=== GIVEN INFORMATION ===
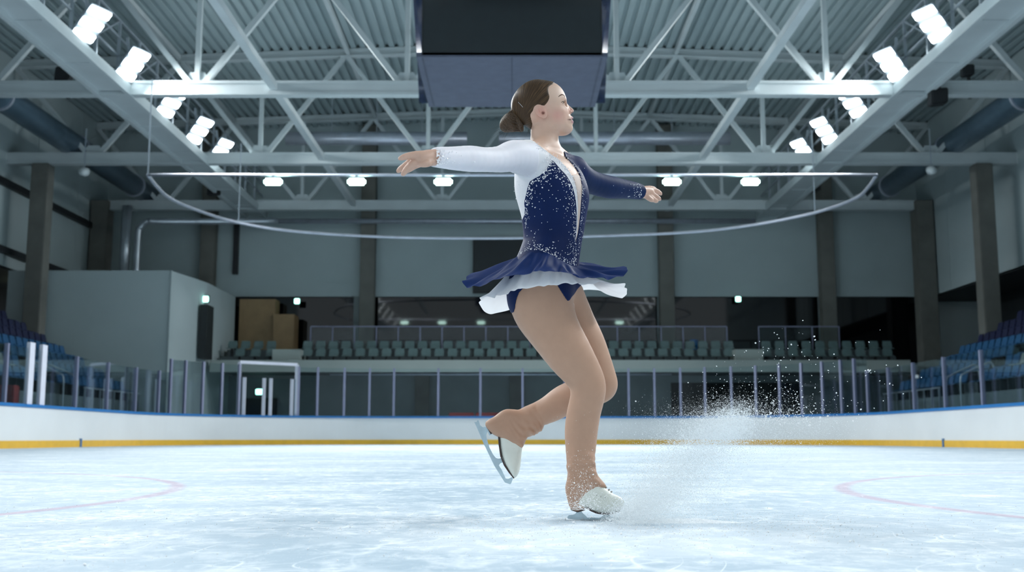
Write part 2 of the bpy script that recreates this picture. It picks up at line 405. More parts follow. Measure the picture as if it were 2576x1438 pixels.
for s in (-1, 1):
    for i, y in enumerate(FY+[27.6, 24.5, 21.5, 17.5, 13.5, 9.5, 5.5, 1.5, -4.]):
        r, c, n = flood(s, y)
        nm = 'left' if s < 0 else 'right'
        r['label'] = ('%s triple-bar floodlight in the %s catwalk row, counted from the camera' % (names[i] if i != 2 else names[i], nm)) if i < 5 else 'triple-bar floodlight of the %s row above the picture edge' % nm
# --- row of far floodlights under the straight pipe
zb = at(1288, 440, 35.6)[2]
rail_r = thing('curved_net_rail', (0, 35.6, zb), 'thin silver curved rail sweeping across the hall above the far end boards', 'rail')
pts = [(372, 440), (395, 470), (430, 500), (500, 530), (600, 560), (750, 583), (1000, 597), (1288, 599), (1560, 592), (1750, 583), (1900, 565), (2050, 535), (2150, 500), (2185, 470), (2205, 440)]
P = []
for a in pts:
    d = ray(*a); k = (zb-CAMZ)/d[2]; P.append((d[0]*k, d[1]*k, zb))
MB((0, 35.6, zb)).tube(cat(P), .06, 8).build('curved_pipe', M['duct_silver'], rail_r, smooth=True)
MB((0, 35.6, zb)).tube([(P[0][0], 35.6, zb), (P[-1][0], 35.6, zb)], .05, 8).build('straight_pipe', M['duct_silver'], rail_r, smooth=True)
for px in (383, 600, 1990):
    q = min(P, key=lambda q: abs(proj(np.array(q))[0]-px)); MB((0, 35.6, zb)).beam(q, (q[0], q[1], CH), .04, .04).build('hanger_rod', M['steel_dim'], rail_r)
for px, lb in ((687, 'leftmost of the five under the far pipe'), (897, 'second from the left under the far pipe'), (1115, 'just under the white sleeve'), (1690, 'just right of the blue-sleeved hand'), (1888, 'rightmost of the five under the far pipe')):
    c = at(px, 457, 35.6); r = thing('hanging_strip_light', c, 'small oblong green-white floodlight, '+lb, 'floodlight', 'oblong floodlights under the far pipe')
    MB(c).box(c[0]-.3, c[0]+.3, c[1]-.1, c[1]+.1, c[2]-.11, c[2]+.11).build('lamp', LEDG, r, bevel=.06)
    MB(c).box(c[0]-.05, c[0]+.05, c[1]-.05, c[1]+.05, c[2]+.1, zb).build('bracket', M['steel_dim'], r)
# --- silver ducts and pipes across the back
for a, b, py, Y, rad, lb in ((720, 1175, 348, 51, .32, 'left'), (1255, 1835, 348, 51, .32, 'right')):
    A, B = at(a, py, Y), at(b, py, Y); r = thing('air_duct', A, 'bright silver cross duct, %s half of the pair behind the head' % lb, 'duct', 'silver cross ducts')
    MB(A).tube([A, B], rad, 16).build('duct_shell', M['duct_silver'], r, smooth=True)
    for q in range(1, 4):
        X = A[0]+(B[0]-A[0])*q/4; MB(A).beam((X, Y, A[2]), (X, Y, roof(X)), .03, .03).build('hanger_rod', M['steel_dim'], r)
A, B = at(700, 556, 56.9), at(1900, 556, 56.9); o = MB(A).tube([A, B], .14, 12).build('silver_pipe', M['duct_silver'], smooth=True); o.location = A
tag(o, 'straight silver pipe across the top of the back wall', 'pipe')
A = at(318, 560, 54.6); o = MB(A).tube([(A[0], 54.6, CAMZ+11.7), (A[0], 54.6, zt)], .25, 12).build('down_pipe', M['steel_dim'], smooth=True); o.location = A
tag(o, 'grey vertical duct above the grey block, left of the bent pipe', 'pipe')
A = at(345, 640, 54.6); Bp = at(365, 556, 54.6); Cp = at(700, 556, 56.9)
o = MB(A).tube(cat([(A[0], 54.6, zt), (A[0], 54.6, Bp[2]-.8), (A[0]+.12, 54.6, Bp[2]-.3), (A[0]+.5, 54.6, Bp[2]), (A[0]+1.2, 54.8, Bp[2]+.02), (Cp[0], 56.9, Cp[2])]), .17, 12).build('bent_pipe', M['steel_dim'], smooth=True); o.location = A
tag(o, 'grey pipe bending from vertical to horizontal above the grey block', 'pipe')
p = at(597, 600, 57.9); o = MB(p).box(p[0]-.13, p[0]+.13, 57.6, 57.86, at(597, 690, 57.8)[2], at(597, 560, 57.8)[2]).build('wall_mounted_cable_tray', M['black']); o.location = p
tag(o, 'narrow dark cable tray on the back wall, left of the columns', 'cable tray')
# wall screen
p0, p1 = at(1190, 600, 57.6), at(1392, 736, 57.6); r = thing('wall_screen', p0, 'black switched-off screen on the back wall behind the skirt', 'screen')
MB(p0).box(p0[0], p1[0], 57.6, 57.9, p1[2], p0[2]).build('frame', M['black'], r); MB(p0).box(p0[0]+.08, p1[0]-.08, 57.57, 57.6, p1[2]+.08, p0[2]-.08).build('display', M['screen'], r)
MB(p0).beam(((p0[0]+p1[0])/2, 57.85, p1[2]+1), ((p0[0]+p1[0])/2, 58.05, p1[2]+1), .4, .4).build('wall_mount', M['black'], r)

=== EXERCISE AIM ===
From the listing, extract all text exactly as given and drop any picture.

=== EXERCISE RESULT ===
Write part 2 of the bpy script that recreates this picture. It picks up at line 405. More parts follow. Measure the picture as if it were 2576x1438 pixels.
for s in (-1, 1):
    for i, y in enumerate(FY+[27.6, 24.5, 21.5, 17.5, 13.5, 9.5, 5.5, 1.5, -4.]):
        r, c, n = flood(s, y)
        nm = 'left' if s < 0 else 'right'
        r['label'] = ('%s triple-bar floodlight in the %s catwalk row, counted from the camera' % (names[i] if i != 2 else names[i], nm)) if i < 5 else 'triple-bar floodlight of the %s row above the picture edge' % nm
# --- row of far floodlights under the straight pipe
zb = at(1288, 440, 35.6)[2]
rail_r = thing('curved_net_rail', (0, 35.6, zb), 'thin silver curved rail sweeping across the hall above the far end boards', 'rail')
pts = [(372, 440), (395, 470), (430, 500), (500, 530), (600, 560), (750, 583), (1000, 597), (1288, 599), (1560, 592), (1750, 583), (1900, 565), (2050, 535), (2150, 500), (2185, 470), (2205, 440)]
P = []
for a in pts:
    d = ray(*a); k = (zb-CAMZ)/d[2]; P.append((d[0]*k, d[1]*k, zb))
MB((0, 35.6, zb)).tube(cat(P), .06, 8).build('curved_pipe', M['duct_silver'], rail_r, smooth=True)
MB((0, 35.6, zb)).tube([(P[0][0], 35.6, zb), (P[-1][0], 35.6, zb)], .05, 8).build('straight_pipe', M['duct_silver'], rail_r, smooth=True)
for px in (383, 600, 1990):
    q = min(P, key=lambda q: abs(proj(np.array(q))[0]-px)); MB((0, 35.6, zb)).beam(q, (q[0], q[1], CH), .04, .04).build('hanger_rod', M['steel_dim'], rail_r)
for px, lb in ((687, 'leftmost of the five under the far pipe'), (897, 'second from the left under the far pipe'), (1115, 'just under the white sleeve'), (1690, 'just right of the blue-sleeved hand'), (1888, 'rightmost of the five under the far pipe')):
    c = at(px, 457, 35.6); r = thing('hanging_strip_light', c, 'small oblong green-white floodlight, '+lb, 'floodlight', 'oblong floodlights under the far pipe')
    MB(c).box(c[0]-.3, c[0]+.3, c[1]-.1, c[1]+.1, c[2]-.11, c[2]+.11).build('lamp', LEDG, r, bevel=.06)
    MB(c).box(c[0]-.05, c[0]+.05, c[1]-.05, c[1]+.05, c[2]+.1, zb).build('bracket', M['steel_dim'], r)
# --- silver ducts and pipes across the back
for a, b, py, Y, rad, lb in ((720, 1175, 348, 51, .32, 'left'), (1255, 1835, 348, 51, .32, 'right')):
    A, B = at(a, py, Y), at(b, py, Y); r = thing('air_duct', A, 'bright silver cross duct, %s half of the pair behind the head' % lb, 'duct', 'silver cross ducts')
    MB(A).tube([A, B], rad, 16).build('duct_shell', M['duct_silver'], r, smooth=True)
    for q in range(1, 4):
        X = A[0]+(B[0]-A[0])*q/4; MB(A).beam((X, Y, A[2]), (X, Y, roof(X)), .03, .03).build('hanger_rod', M['steel_dim'], r)
A, B = at(700, 556, 56.9), at(1900, 556, 56.9); o = MB(A).tube([A, B], .14, 12).build('silver_pipe', M['duct_silver'], smooth=True); o.location = A
tag(o, 'straight silver pipe across the top of the back wall', 'pipe')
A = at(318, 560, 54.6); o = MB(A).tube([(A[0], 54.6, CAMZ+11.7), (A[0], 54.6, zt)], .25, 12).build('down_pipe', M['steel_dim'], smooth=True); o.location = A
tag(o, 'grey vertical duct above the grey block, left of the bent pipe', 'pipe')
A = at(345, 640, 54.6); Bp = at(365, 556, 54.6); Cp = at(700, 556, 56.9)
o = MB(A).tube(cat([(A[0], 54.6, zt), (A[0], 54.6, Bp[2]-.8), (A[0]+.12, 54.6, Bp[2]-.3), (A[0]+.5, 54.6, Bp[2]), (A[0]+1.2, 54.8, Bp[2]+.02), (Cp[0], 56.9, Cp[2])]), .17, 12).build('bent_pipe', M['steel_dim'], smooth=True); o.location = A
tag(o, 'grey pipe bending from vertical to horizontal above the grey block', 'pipe')
p = at(597, 600, 57.9); o = MB(p).box(p[0]-.13, p[0]+.13, 57.6, 57.86, at(597, 690, 57.8)[2], at(597, 560, 57.8)[2]).build('wall_mounted_cable_tray', M['black']); o.location = p
tag(o, 'narrow dark cable tray on the back wall, left of the columns', 'cable tray')
# wall screen
p0, p1 = at(1190, 600, 57.6), at(1392, 736, 57.6); r = thing('wall_screen', p0, 'black switched-off screen on the back wall behind the skirt', 'screen')
MB(p0).box(p0[0], p1[0], 57.6, 57.9, p1[2], p0[2]).build('frame', M['black'], r); MB(p0).box(p0[0]+.08, p1[0]-.08, 57.57, 57.6, p1[2]+.08, p0[2]-.08).build('display', M['screen'], r)
MB(p0).beam(((p0[0]+p1[0])/2, 57.85, p1[2]+1), ((p0[0]+p1[0])/2, 58.05, p1[2]+1), .4, .4).build('wall_mount', M['black'], r)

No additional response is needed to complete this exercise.